* start DATA PROVIDED *

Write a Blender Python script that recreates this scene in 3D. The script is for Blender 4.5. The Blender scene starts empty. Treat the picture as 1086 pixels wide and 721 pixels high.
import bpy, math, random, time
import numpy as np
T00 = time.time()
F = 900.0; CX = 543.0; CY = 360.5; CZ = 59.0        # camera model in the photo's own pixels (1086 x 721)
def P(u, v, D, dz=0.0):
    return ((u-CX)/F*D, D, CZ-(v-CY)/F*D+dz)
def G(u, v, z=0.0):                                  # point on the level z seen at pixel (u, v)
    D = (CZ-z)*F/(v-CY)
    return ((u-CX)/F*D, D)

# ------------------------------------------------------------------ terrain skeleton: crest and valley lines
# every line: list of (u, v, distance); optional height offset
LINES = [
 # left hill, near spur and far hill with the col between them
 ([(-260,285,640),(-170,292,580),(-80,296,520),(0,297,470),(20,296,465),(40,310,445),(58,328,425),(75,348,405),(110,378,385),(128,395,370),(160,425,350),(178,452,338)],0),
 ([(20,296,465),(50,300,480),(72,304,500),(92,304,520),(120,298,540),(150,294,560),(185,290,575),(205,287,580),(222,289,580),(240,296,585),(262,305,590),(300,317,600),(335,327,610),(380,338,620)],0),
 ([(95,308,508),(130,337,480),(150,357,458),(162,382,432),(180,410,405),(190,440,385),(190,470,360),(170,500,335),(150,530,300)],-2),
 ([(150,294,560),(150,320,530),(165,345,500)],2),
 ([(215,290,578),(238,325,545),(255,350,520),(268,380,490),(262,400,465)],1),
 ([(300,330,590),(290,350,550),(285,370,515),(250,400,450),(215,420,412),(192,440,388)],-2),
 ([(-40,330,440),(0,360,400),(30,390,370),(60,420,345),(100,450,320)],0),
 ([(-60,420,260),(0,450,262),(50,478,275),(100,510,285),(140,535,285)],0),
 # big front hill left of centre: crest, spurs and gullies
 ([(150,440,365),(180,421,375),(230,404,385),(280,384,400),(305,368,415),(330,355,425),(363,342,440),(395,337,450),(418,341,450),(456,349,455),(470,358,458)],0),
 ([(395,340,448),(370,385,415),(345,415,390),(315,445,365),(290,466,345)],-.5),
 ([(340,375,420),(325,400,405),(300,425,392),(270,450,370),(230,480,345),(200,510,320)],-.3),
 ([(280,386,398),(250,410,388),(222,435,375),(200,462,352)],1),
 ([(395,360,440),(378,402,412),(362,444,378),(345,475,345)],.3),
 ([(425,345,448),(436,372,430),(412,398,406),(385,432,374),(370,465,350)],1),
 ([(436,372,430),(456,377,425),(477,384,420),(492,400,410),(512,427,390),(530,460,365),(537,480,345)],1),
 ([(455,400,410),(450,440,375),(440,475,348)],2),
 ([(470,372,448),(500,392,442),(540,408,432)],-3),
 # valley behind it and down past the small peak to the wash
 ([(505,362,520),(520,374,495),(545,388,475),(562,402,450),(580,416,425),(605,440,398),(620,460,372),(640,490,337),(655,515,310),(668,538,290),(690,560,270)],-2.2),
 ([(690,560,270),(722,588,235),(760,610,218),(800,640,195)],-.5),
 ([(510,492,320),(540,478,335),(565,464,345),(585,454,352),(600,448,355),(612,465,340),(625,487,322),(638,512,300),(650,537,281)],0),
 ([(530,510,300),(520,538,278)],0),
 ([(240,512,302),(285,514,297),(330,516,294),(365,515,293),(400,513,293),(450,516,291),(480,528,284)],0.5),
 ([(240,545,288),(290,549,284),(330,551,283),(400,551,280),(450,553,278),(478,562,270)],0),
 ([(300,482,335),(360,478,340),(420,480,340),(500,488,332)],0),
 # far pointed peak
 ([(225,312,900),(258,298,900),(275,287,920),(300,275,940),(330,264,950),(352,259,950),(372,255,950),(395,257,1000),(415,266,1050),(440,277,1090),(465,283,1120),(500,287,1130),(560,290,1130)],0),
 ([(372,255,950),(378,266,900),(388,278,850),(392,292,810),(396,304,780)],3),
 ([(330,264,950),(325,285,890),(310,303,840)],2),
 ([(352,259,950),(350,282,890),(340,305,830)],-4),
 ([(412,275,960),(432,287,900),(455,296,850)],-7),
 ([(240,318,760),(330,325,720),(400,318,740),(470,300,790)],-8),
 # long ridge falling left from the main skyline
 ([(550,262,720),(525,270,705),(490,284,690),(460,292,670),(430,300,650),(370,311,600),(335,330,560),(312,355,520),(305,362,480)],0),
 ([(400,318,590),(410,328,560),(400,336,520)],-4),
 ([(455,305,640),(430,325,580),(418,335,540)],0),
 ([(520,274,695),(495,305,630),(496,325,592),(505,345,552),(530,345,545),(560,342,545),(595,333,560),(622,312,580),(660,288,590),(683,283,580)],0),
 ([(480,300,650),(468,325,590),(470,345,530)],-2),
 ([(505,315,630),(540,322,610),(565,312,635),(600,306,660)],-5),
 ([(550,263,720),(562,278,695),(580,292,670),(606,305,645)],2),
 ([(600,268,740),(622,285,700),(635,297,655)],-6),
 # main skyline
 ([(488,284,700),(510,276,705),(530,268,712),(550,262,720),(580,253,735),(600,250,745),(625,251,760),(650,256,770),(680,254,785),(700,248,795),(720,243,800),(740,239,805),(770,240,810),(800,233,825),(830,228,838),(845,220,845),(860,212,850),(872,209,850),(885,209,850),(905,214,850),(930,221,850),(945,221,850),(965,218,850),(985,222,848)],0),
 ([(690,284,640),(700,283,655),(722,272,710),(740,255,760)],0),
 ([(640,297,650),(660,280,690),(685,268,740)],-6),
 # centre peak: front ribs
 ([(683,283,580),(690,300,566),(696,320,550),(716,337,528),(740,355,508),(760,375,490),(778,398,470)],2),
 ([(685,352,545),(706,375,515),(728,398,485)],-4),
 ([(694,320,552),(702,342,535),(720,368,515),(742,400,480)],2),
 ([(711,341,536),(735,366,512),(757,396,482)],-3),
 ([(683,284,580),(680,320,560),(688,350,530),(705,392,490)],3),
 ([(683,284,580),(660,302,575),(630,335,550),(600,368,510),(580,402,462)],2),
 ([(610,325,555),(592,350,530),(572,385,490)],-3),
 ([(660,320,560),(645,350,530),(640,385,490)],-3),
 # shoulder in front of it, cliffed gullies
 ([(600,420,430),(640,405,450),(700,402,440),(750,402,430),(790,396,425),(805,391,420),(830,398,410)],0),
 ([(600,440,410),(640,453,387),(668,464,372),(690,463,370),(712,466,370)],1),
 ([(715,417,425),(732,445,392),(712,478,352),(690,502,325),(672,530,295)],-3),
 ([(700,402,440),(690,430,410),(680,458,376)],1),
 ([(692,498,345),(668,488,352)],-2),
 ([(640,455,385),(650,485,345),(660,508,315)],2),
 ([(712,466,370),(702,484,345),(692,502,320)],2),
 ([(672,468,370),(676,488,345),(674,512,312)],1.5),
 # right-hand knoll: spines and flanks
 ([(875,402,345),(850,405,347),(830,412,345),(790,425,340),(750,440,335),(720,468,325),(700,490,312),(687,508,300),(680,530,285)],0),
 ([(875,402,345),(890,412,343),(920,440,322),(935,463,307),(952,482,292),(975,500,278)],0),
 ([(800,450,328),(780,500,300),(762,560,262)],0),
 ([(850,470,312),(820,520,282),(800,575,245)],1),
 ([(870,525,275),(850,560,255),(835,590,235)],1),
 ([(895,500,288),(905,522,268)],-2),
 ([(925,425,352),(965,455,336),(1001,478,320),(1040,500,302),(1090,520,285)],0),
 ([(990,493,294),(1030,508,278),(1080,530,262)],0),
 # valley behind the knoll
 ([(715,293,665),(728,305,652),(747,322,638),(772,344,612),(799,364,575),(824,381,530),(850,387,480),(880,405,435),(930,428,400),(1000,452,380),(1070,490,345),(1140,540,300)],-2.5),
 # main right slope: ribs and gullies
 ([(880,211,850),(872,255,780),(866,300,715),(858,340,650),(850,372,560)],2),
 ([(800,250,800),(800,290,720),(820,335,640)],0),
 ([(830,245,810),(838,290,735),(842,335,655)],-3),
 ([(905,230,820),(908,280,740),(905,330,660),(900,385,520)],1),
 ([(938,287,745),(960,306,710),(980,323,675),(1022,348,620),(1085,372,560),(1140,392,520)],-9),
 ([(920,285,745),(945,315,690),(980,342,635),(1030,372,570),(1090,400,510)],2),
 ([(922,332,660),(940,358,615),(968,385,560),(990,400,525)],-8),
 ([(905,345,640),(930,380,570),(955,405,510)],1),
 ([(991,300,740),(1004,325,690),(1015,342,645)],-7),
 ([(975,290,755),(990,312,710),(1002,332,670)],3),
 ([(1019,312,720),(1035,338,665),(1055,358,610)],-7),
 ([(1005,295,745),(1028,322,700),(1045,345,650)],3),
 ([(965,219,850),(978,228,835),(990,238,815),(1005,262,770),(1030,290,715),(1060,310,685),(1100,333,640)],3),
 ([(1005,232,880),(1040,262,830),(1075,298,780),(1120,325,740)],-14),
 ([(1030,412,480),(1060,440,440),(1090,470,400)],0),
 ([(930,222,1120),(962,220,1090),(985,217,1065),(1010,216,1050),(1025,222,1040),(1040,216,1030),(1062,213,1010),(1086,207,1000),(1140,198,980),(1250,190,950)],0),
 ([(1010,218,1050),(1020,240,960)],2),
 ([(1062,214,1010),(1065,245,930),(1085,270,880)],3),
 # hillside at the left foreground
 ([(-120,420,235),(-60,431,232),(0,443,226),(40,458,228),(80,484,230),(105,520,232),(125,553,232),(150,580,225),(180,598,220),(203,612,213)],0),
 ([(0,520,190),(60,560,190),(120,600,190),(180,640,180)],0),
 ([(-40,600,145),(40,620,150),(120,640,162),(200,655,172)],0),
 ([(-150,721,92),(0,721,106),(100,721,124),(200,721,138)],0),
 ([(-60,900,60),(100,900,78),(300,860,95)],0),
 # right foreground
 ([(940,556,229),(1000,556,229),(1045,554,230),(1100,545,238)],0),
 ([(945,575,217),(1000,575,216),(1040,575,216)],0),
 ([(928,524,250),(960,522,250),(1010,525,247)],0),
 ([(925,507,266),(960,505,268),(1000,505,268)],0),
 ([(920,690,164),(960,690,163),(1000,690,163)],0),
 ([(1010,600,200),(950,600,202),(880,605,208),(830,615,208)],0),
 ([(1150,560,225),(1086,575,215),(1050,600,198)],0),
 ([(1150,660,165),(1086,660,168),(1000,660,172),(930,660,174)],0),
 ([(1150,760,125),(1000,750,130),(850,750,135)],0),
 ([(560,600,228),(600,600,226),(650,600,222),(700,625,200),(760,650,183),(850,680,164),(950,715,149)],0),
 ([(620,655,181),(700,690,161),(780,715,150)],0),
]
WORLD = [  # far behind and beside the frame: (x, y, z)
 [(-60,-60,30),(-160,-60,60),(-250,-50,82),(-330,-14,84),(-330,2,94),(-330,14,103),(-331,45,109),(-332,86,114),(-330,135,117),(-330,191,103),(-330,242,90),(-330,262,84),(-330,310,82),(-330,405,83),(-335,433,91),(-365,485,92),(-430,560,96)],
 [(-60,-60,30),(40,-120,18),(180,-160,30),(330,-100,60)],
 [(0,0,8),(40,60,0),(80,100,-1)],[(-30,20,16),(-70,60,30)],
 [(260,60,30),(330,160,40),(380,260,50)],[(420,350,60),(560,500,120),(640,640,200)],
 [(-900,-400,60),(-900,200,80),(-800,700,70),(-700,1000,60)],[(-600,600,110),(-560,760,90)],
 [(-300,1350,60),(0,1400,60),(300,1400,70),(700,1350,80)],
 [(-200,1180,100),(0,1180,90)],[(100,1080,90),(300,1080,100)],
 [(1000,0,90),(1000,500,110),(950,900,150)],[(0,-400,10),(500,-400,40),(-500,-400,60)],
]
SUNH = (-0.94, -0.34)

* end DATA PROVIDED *

▶ _INSTRUCTION_: Quote verbatim the opening lines of the listing above, ending with the line where "return ((u-CX)/F*D, D)" appears; include both endpoints and nothing more.

▶ _WORKED ANSWER_:
Write a Blender Python script that recreates this scene in 3D. The script is for Blender 4.5. The Blender scene starts empty. Treat the picture as 1086 pixels wide and 721 pixels high.
import bpy, math, random, time
import numpy as np
T00 = time.time()
F = 900.0; CX = 543.0; CY = 360.5; CZ = 59.0        # camera model in the photo's own pixels (1086 x 721)
def P(u, v, D, dz=0.0):
    return ((u-CX)/F*D, D, CZ-(v-CY)/F*D+dz)
def G(u, v, z=0.0):                                  # point on the level z seen at pixel (u, v)
    D = (CZ-z)*F/(v-CY)
    return ((u-CX)/F*D, D)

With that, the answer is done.